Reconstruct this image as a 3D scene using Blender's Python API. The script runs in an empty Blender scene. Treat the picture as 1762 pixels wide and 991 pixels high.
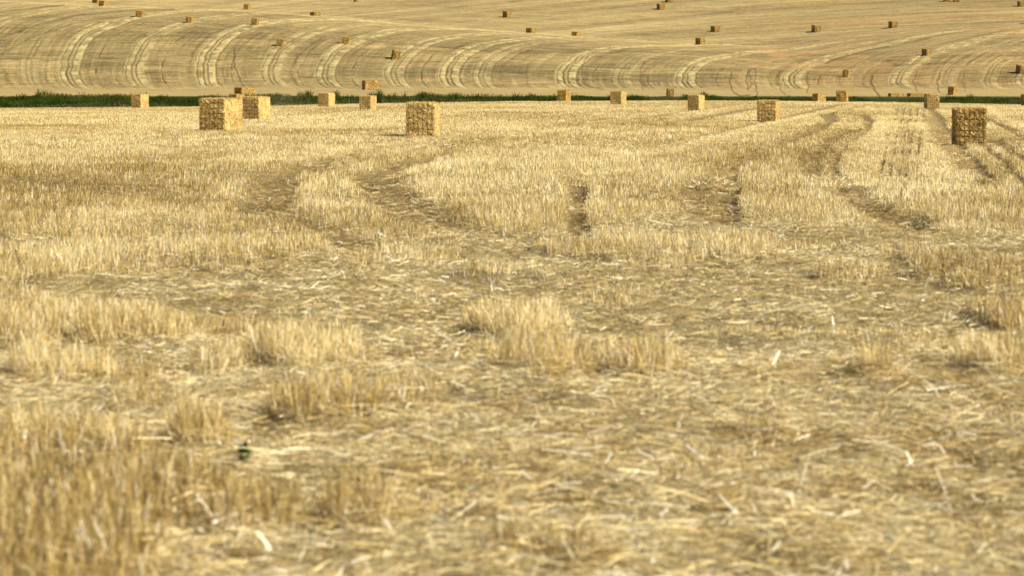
import bpy, math
import numpy as np
from mathutils import Vector
np.seterr(all="ignore")
rng = np.random.default_rng(11)
F = 4894.0; CX = 881.0; HZ = 153.0; EYE = 1.85      # focal length in photo pixels, horizon row, eye height (m)
D = bpy.data
scene = D.scenes[0] if D.scenes else D.scenes.new('Scene')
scene = bpy.context.scene
COL = scene.collection

# ------------------------------------------------------------------ noise
def h2(ix, iy, seed):
    n = (ix.astype(np.int64)*374761393 + iy.astype(np.int64)*668265263 + seed*1442695041) & 0xffffffff
    n = ((n ^ (n >> 13))*1274126177) & 0xffffffff
    n = ((n ^ (n >> 16))*2246822519) & 0xffffffff
    return ((n ^ (n >> 15)) & 0xffffff)/float(0xffffff)
def vn(x, y, seed=0):
    x = np.asarray(x, float); y = np.asarray(y, float)
    x, y = np.broadcast_arrays(x, y)
    ix = np.floor(x); iy = np.floor(y); fx = x-ix; fy = y-iy
    fx = fx*fx*(3-2*fx); fy = fy*fy*(3-2*fy)
    a = h2(ix, iy, seed); b = h2(ix+1, iy, seed); c = h2(ix, iy+1, seed); d = h2(ix+1, iy+1, seed)
    return (a*(1-fx)+b*fx)*(1-fy)+(c*(1-fx)+d*fx)*fy
def fbm(x, y, seed=0, o=4, g=.5):
    s = 0; a = 1; t = 0
    for k in range(o):
        s = s+a*vn(np.asarray(x)*2**k+17.3*k, np.asarray(y)*2**k-9.1*k, seed+k*7); t += a; a *= g
    return s/t
def ss(a, b, x):
    t = np.clip((np.asarray(x, float)-a)/(b-a), 0, 1); return t*t*(3-2*t)

# ------------------------------------------------------------------ terrain
YT = np.arange(0, 1401.0, 1.0)
TT = np.linspace(-1.0, 1.0, 801)                    # X/Y
PXT = CX+F*TT
RIDX = [-3000, -600, 0, 184, 300, 440, 540, 620, 700, 800, 880, 1000, 1100, 1200, 1330, 1450, 1600, 1762, 2400, 5000]
RIDY = [-25, -8, 2, 9, 13, 21, 29, 35.5, 42, 49.5, 55, 64, 71, 77.5, 82, 72, 56, 46, 30, 20]
CRX = [-3000, 0, 400, 640, 870, 1200, 1450, 1762, 2400, 5000]
CRY = [200, 187, 184, 179, 175.5, 174, 175.5, 181, 188, 200]
def gsm(a, k, axis):
    r = int(3*k); w = np.exp(-.5*(np.arange(-r, r+1)/k)**2); w /= w.sum()
    p = [(0, 0), (0, 0)]; p[axis] = (r, r); b = np.pad(a, p, mode='edge'); out = np.zeros_like(a)
    n = a.shape[axis]
    for i, ww in enumerate(w):
        sl = [slice(None)]*2; sl[axis] = slice(i, i+n); out += ww*b[tuple(sl)]
    return out
def build_terrain():
    R = np.interp(PXT, RIDX, RIDY)[:, None]; C = np.interp(PXT, CRX, CRY)[:, None]
    Y = YT[None, :]
    right = ss(1200, 1500, PXT)[:, None]
    zc = EYE-(C-HZ)*330/F
    near = zc*ss(90, 330, Y)
    zn = near*(Y <= 330)+(Y > 330)*(zc+(-2.0-zc)*ss(328, 376, Y))
    # hill expressed as elevation angle seen from the lane
    v = np.clip((Y-485)/165, 0, 1)
    ex = 1.85*(1-right)+1.2*right
    pa = 153-(153-R)*(1-(1-v)**ex)
    dip = 6*(1-ss(1050, 1400, PXT)[:, None])
    pb = R+dip*ss(650, 690, Y)-(R+dip+5)*np.clip((Y-690)/170, 0, None)
    pb = np.where(Y > 860, -5-.16*(Y-860), pb)
    p = np.where(Y <= 650, pa, pb)
    p = np.where(Y < 485, 166-13*(Y-425)/60, p)
    zh = EYE+(HZ-p)*Y/F
    zbank = .75-2.75*(1-ss(388, 426, Y))
    z = np.where(Y < 385, zn, np.where(Y < 425, zbank, zh))
    z[:, 340:] = gsm(z, 4.0, 1)[:, 340:]
    z = gsm(z, 2.0, 0)
    return z
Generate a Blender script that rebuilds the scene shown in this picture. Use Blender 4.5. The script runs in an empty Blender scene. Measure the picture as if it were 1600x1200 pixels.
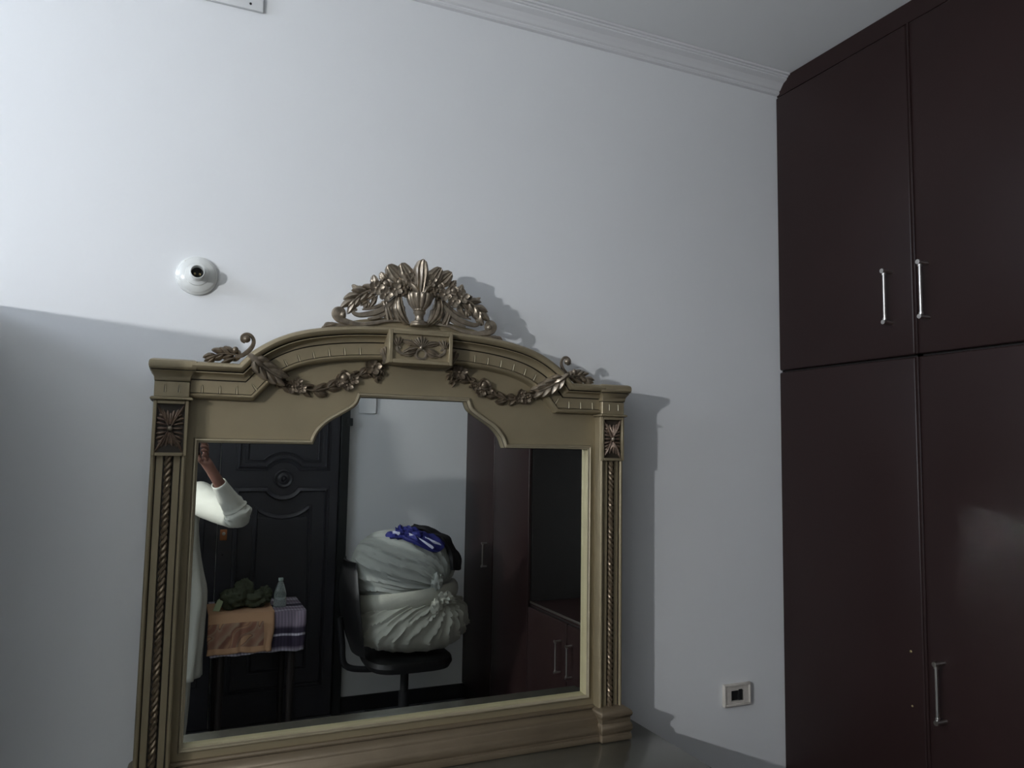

= = = =

The request: Transcribe all the records above word for word, without their images.

Result of this exercise:
Reconstruct this image as a 3D scene using Blender's Python API. The script runs in an empty Blender scene. Treat the picture as 1762 pixels wide and 991 pixels high.
import bpy, math
import numpy as np
from mathutils import Vector
np.seterr(all="ignore")
rng = np.random.default_rng(11)
F = 4894.0; CX = 881.0; HZ = 153.0; EYE = 1.85      # focal length in photo pixels, horizon row, eye height (m)
D = bpy.data
scene = D.scenes[0] if D.scenes else D.scenes.new('Scene')
scene = bpy.context.scene
COL = scene.collection

# ------------------------------------------------------------------ noise
def h2(ix, iy, seed):
    n = (ix.astype(np.int64)*374761393 + iy.astype(np.int64)*668265263 + seed*1442695041) & 0xffffffff
    n = ((n ^ (n >> 13))*1274126177) & 0xffffffff
    n = ((n ^ (n >> 16))*2246822519) & 0xffffffff
    return ((n ^ (n >> 15)) & 0xffffff)/float(0xffffff)
def vn(x, y, seed=0):
    x = np.asarray(x, float); y = np.asarray(y, float)
    x, y = np.broadcast_arrays(x, y)
    ix = np.floor(x); iy = np.floor(y); fx = x-ix; fy = y-iy
    fx = fx*fx*(3-2*fx); fy = fy*fy*(3-2*fy)
    a = h2(ix, iy, seed); b = h2(ix+1, iy, seed); c = h2(ix, iy+1, seed); d = h2(ix+1, iy+1, seed)
    return (a*(1-fx)+b*fx)*(1-fy)+(c*(1-fx)+d*fx)*fy
def fbm(x, y, seed=0, o=4, g=.5):
    s = 0; a = 1; t = 0
    for k in range(o):
        s = s+a*vn(np.asarray(x)*2**k+17.3*k, np.asarray(y)*2**k-9.1*k, seed+k*7); t += a; a *= g
    return s/t
def ss(a, b, x):
    t = np.clip((np.asarray(x, float)-a)/(b-a), 0, 1); return t*t*(3-2*t)

# ------------------------------------------------------------------ terrain
YT = np.arange(0, 1401.0, 1.0)
TT = np.linspace(-1.0, 1.0, 801)                    # X/Y
PXT = CX+F*TT
RIDX = [-3000, -600, 0, 184, 300, 440, 540, 620, 700, 800, 880, 1000, 1100, 1200, 1330, 1450, 1600, 1762, 2400, 5000]
RIDY = [-25, -8, 2, 9, 13, 21, 29, 35.5, 42, 49.5, 55, 64, 71, 77.5, 82, 72, 56, 46, 30, 20]
CRX = [-3000, 0, 400, 640, 870, 1200, 1450, 1762, 2400, 5000]
CRY = [200, 187, 184, 179, 175.5, 174, 175.5, 181, 188, 200]
def gsm(a, k, axis):
    r = int(3*k); w = np.exp(-.5*(np.arange(-r, r+1)/k)**2); w /= w.sum()
    p = [(0, 0), (0, 0)]; p[axis] = (r, r); b = np.pad(a, p, mode='edge'); out = np.zeros_like(a)
    n = a.shape[axis]
    for i, ww in enumerate(w):
        sl = [slice(None)]*2; sl[axis] = slice(i, i+n); out += ww*b[tuple(sl)]
    return out
def build_terrain():
    R = np.interp(PXT, RIDX, RIDY)[:, None]; C = np.interp(PXT, CRX, CRY)[:, None]
    Y = YT[None, :]
    right = ss(1200, 1500, PXT)[:, None]
    zc = EYE-(C-HZ)*330/F
    near = zc*ss(90, 330, Y)
    zn = near*(Y <= 330)+(Y > 330)*(zc+(-2.0-zc)*ss(328, 376, Y))
    # hill expressed as elevation angle seen from the lane
    v = np.clip((Y-485)/165, 0, 1)
    ex = 1.85*(1-right)+1.2*right
    pa = 153-(153-R)*(1-(1-v)**ex)
    dip = 6*(1-ss(1050, 1400, PXT)[:, None])
    pb = R+dip*ss(650, 690, Y)-(R+dip+5)*np.clip((Y-690)/170, 0, None)
    pb = np.where(Y > 860, -5-.16*(Y-860), pb)
    p = np.where(Y <= 650, pa, pb)
    p = np.where(Y < 485, 166-13*(Y-425)/60, p)
    zh = EYE+(HZ-p)*Y/F
    zbank = .75-2.75*(1-ss(388, 426, Y))
    z = np.where(Y < 385, zn, np.where(Y < 425, zbank, zh))
    z[:, 340:] = gsm(z, 4.0, 1)[:, 340:]
    z = gsm(z, 2.0, 0)
    return z
Generate a Blender script that rebuilds the scene shown in this picture. Use Blender 4.5. The script runs in an empty Blender scene. Measure the picture as if it were 1600x1200 pixels.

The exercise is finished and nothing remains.